2. Keyword stuffing in metadata

Just as stuffing keywords into your content is useless — even dangerous for your search ranking — stuffing keywords into your metadata is equally something to avoid.

The description of a web page is what appears in Google results pages. It is generated automatically if you do not fill it in yourself, but will then be rather unappealing, simply reproducing the first words of your page and cutting off sentences if they exceed 160 characters.

For your search ranking and to better encourage users to click on your result, filling in this description and the accompanying metadata is important. But merely repeating your keywords to appear in a better position will be counterproductive.

3. Paying for or selling links

Linking (setting up links that point to your site) is a significant part of search optimisation. The more sites that link back to yours, the more Google will consider your content relevant (especially if the sites in question have good positioning). The algorithms react like humans in this respect: a site that many others reference must be a relevant site, otherwise nobody would mention it.

The temptation is therefore strong to pay for sites to place a link to yours, or conversely, to "sell" links.

But these links are not organic or natural, and they guarantee no coherence whatsoever. On the contrary. A publishing house site linking to a hairdresser's site would make no sense; users would have no interest in it, and this would generate low-quality links.

And it turns out that irrelevant links, from obviously dubious sources, have a negative impact on a site's search ranking. Having links is a good thing — except when they come from irrelevant sources. Bear this in mind when working on this aspect of your search strategy.

4. Comment spam

Still on the subject of links from other sites to yours: you may be tempted to leave a comment on various blogs, websites, forums and social networks to include a link back to your site.

This is nowadays pointless: in 2005, Google added the "No follow" attribute, which allows the owner of a site/blog/forum/etc. to exclude from search ranking any links placed in their comments.
In practice, a link bearing the "No follow" attribute is ignored by Google. That link might as well not exist — the effect would be the same.

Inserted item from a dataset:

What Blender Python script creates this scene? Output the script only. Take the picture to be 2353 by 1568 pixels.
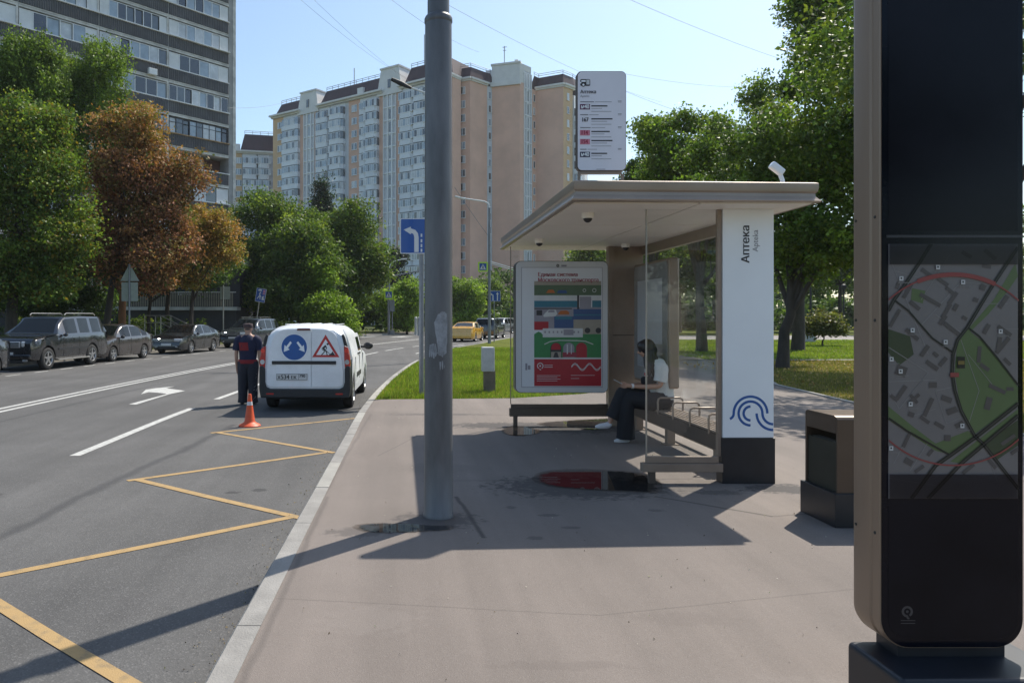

All the same, you may be tempted to spam comments on multiple sites. If Google does not take it into account, at least it will generate traffic, you might think. But this is clearly a practice forbidden by Google — neither Google nor human users appreciate spam. If the algorithm notices this practice, once again, you can lose more than you hope to gain.

We hope this list of 4 practices to avoid will be useful to you — either preventing you from using them in the first place, or prompting you to stop before Google catches you out!